Quali elementi ha considerato il Tribunale di Sorveglianza per concedere il permesso di necessità?
Il Tribunale ha basato la sua decisione su quattro elementi principali: 1) l’insussistenza di legami attuali con la criminalità organizzata; 2) l’assenza di un concreto pericolo di fuga, dato che il detenuto si era costituito volontariamente; 3) la regolare condotta tenuta in carcere; 4) il comportamento positivo dimostrato durante un precedente permesso.
Cosa significa che le doglianze di fatto non sono consentite in sede di legittimità?

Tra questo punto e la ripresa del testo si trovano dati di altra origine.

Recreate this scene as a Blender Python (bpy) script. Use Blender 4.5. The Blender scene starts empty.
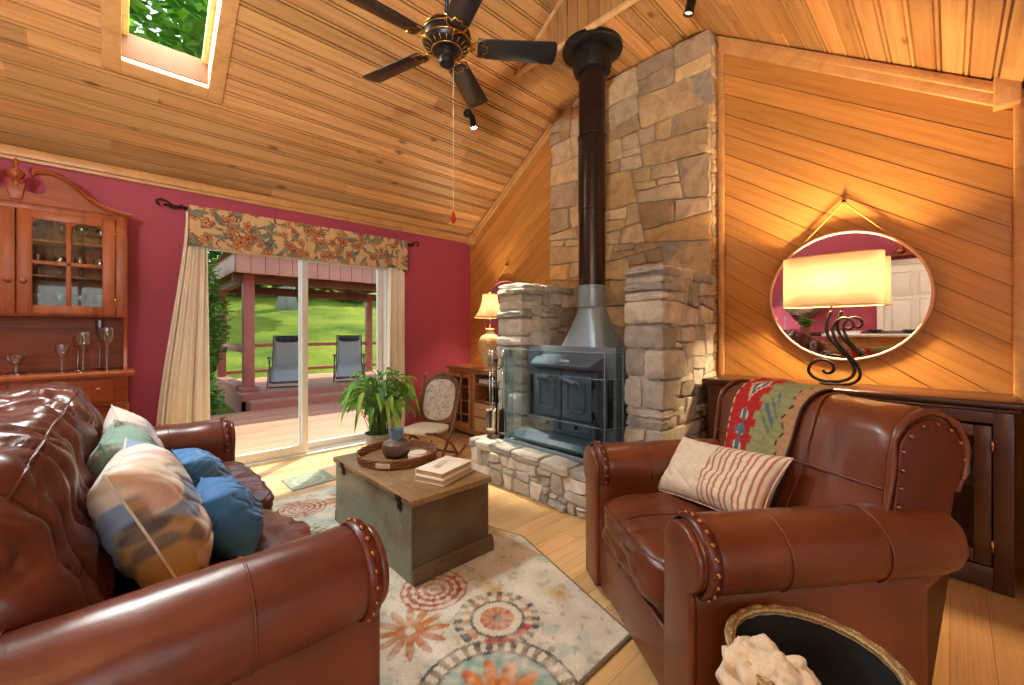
import bpy, math, random
from mathutils import Vector, Matrix, Euler, noise
R = random.Random(11)
SC = bpy.context.scene
COLL = SC.collection
PI = math.pi
sin, cos, rad = math.sin, math.cos, math.radians

# ------------------------------------------------------------------ colours
def lin(h):
    h = h.lstrip('#')
    out = []
    for i in (0, 2, 4):
        c = int(h[i:i+2], 16)/255
        out.append(c/12.92 if c <= .04045 else ((c+.055)/1.055)**2.4)
    return tuple(out)
def C4(h): return lin(h)+(1,)
def mixc(a, b, t): return tuple(a[i]*(1-t)+b[i]*t for i in range(3))
def mulc(a, k): return tuple(min(1, c*k) for c in a)

# ------------------------------------------------------------------ materials
class NT:
    def __init__(s, name):
        s.m = bpy.data.materials.new(name); s.m.use_nodes = True
        s.t = s.m.node_tree; s.n = s.t.nodes; s.l = s.t.links
        s.b = s.n['Principled BSDF']; s.out = s.n['Material Output']
    def new(s, ty, **kw):
        n = s.n.new(ty)
        for k, v in kw.items(): setattr(n, k, v)
        return n
    def link(s, a, b): s.l.new(a, b)
    def set(s, **kw):
        for k, v in kw.items():
            s.b.inputs[k.replace('_', ' ')].default_value = v
    def coord(s, kind='Object', scale=(1,1,1), rot=(0,0,0)):
        tc = s.new('ShaderNodeTexCoord'); mp = s.new('ShaderNodeMapping')
        mp.inputs['Scale'].default_value = scale; mp.inputs['Rotation'].default_value = rot
        s.link(tc.outputs[kind], mp.inputs['Vector']); return mp.outputs['Vector']
    def noise(s, vec, scale=5, detail=4, rough=.5, dist=0):
        n = s.new('ShaderNodeTexNoise'); n.inputs['Scale'].default_value = scale
        n.inputs['Detail'].default_value = detail; n.inputs['Roughness'].default_value = rough
        n.inputs['Distortion'].default_value = dist
        if vec is not None: s.link(vec, n.inputs['Vector'])
        return n.outputs['Fac']
    def ramp(s, fac, stops):
        r = s.new('ShaderNodeValToRGB'); e = r.color_ramp.elements
        while len(e) < len(stops): e.new(.5)
        for i, (p, c) in enumerate(stops):
            e[i].position = p; e[i].color = c if len(c) == 4 else tuple(c)+(1,)
        s.link(fac, r.inputs['Fac']); return r.outputs['Color']
    def mix(s, a, b, fac=.5, mode='MIX'):
        m = s.new('ShaderNodeMix', data_type='RGBA', blend_type=mode)
        ins = [i for i in m.inputs if i.type == 'RGBA']
        for sock, v in ((m.inputs[0], fac), (ins[0], a), (ins[1], b)):
            if isinstance(v, bpy.types.NodeSocket): s.link(v, sock)
            else: sock.default_value = v if not isinstance(v, tuple) or len(v) == 4 else v+(1,)
        return [o for o in m.outputs if o.type == 'RGBA'][0]
    def attr(s, name='Col'):
        a = s.new('ShaderNodeAttribute'); a.attribute_name = name; return a.outputs['Color']
    def bump(s, h, strength=.3, dist=.01):
        b = s.new('ShaderNodeBump'); b.inputs['Strength'].default_value = strength
        b.inputs['Distance'].default_value = dist
        s.link(h, b.inputs['Height']); s.link(b.outputs['Normal'], s.b.inputs['Normal']); return b
    def base(s, c):
        if isinstance(c, bpy.types.NodeSocket): s.link(c, s.b.inputs['Base Color'])
        else: s.b.inputs['Base Color'].default_value = c if len(c) == 4 else tuple(c)+(1,)

def plain(name, h, rough=.5, metal=0, var=.12, sc=12, bump=0, coat=0, bsc=60, spec=.5):
    """one colour broken up by soft noise"""
    t = NT(name); c = lin(h)
    v = t.coord('Object'); f = t.noise(v, sc, 4)
    t.base(t.ramp(f, [(.3, mulc(c, 1-var)), (.7, mulc(c, 1+var))]))
    t.set(Roughness=rough, Metallic=metal)
    t.b.inputs['Specular IOR Level'].default_value = spec
    if coat: t.set(Coat_Weight=coat, Coat_Roughness=.15)
    if bump: t.bump(t.noise(v, bsc, 3), bump, .004)
    return t.m
def wood(name, light, dark, stretch=(1.2, 22, 22), coord='Object', rough=.42, board=False, knots=0, coat=0, figure=.6, sc=1.0):
    t = NT(name); a, b = lin(light), lin(dark)
    v = t.coord(coord, stretch)
    f1 = t.noise(v, sc, 5, .6, figure)
    col = t.ramp(f1, [(.28, b), (.5, mixc(a, b, .35)), (.72, a)])
    v2 = t.coord(coord, (stretch[0]*.6, stretch[1]*3, stretch[2]*3))
    f2 = t.noise(v2, sc*2, 3)
    col = t.mix(col, t.ramp(f2, [(.35, (.78, .74, .7)), (.65, (1.05, 1.05, 1.05))]), .45, 'MULTIPLY')
    if knots:
        vk = t.coord(coord, (2.2, 5.0, 5.0))
        vo = t.new('ShaderNodeTexVoronoi'); vo.inputs['Scale'].default_value = 1.0; vo.inputs['Randomness'].default_value = 1
        t.link(vk, vo.inputs['Vector'])
        col = t.mix(col, mulc(b, .35), t.ramp(vo.outputs['Distance'], [(0.05, (knots,)*3), (.14, (0, 0, 0))]))
    if board: col = t.mix(col, t.attr(), 1.0, 'MULTIPLY')
    t.base(col); t.set(Roughness=rough)
    if coat: t.set(Coat_Weight=coat, Coat_Roughness=.2)
    t.bump(f2, .12, .003)
    return t.m
def vcol(name, rough=.8, bump=.25, bsc=250, sheen=0, var=.2, vsc=60, spec=.3):
    """colour laid out on the cloth itself as a vertex pattern, with fibre noise"""
    t = NT(name); v = t.coord('Object'); f = t.noise(v, vsc, 3)
    c = t.mix(t.attr(), t.ramp(f, [(.3, (1-var,)*3), (.7, (1, 1, 1))]), 1, 'MULTIPLY')
    t.base(c); t.set(Roughness=rough); t.b.inputs['Specular IOR Level'].default_value = spec
    if sheen: t.set(Sheen_Weight=sheen)
    t.bump(t.noise(v, bsc, 2), bump, .003)
    return t.m
def leather(name, light, dark, rough=.32, sc=3.2):
    t = NT(name); v = t.coord('Object')
    f = t.noise(v, sc, 4, .5)
    t.base(t.mix(lin(dark)+(1,), lin(light)+(1,), t.ramp(f, [(.3, (.25,)*3), (.7, (1,)*3)])))
    t.set(Roughness=rough)
    vo = t.new('ShaderNodeTexVoronoi'); vo.inputs['Scale'].default_value = 260; t.link(v, vo.inputs['Vector'])
    cre = t.noise(v, 8, 4, .55, 1.0)
    ad = t.new('ShaderNodeMath', operation='MULTIPLY_ADD'); t.link(vo.outputs['Distance'], ad.inputs[0]); ad.inputs[1].default_value = .12
    t.link(cre, ad.inputs[2])
    t.bump(ad.outputs[0], .16, .008)
    return t.m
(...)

Significa che la Corte di Cassazione non può riesaminare le prove o sostituire la propria valutazione dei fatti a quella del giudice di merito. Il suo compito è verificare che la legge sia stata applicata correttamente e che la motivazione della sentenza o dell’ordinanza sia logica e non contraddittoria. Contestare semplicemente l’opportunità o l’entità di una misura, come la durata di un permesso, è una questione di fatto.
Testo del provvedimento
Ordinanza di Cassazione Penale Sez. 7 Num. 2562 Anno 2025
Penale Ord. Sez. 7 Num. 2562 Anno 2025
Presidente: COGNOME
Relatore: COGNOME
Data Udienza: 05/12/2024
ORDINANZA
sul ricorso proposto da:
PROCURATORE GENERALE PRESSO CORTE D’APPELLO DI SASSARI
nel procedimento a carico di:
NOME COGNOME nato a QUINDICI il 04/02/1967
avverso l’ordinanza del 04/07/2024 del TRIB. SORVEGLIANZA di SASSARI
dato avviso alle parti;
udita la relazione svolta dal Consigliere COGNOME;
Rilevato in fatto e considerato in diritto
Ritenuto che le censure dedotte nel ricorso del Procuratore della Repubblica presso la Corte di appello di Sassari – nel quale ci si duole del vizio di motivazione avverso il provvedimento con cui il Tribunale di sorveglianza di Sassari ha concesso, in accoglimento del reclamo di NOME COGNOME allo stesso un permesso di necessità di due giorni in regime di “arresti domiciliari” nell’abitazione della madre non sono consentite in sede di legittimità, risolvendosi in doglianze di fatto, altres generiche, limitandosi il ricorrente a dolersi della durata eccessiva del permesso.
Invero, il Tribunale di sorveglianza di Sassari nel concedere a NOME il permesso di necessità, fa leva, sulla base delle informazioni rese dalla DDA di Napoli, sull’insussistenza sia di attuali legami con la criminalità organizzata che del concreto pericolo del ripristinarsi in futuro di tali relazioni, sull’insussistenza di un at pericolo di fuga, atteso che NOME si è costituito in carcere una volta divenuta definitiva l’ultima sentenza di condanna, sulla regolare condotta inframuraria e sulla positività del comportamento tenuto durante la fruizione del precedente permesso.
P.Q.M.
Dichiara inammissibile il ricorso. Così deciso in Roma, il 5 dicembre 2024.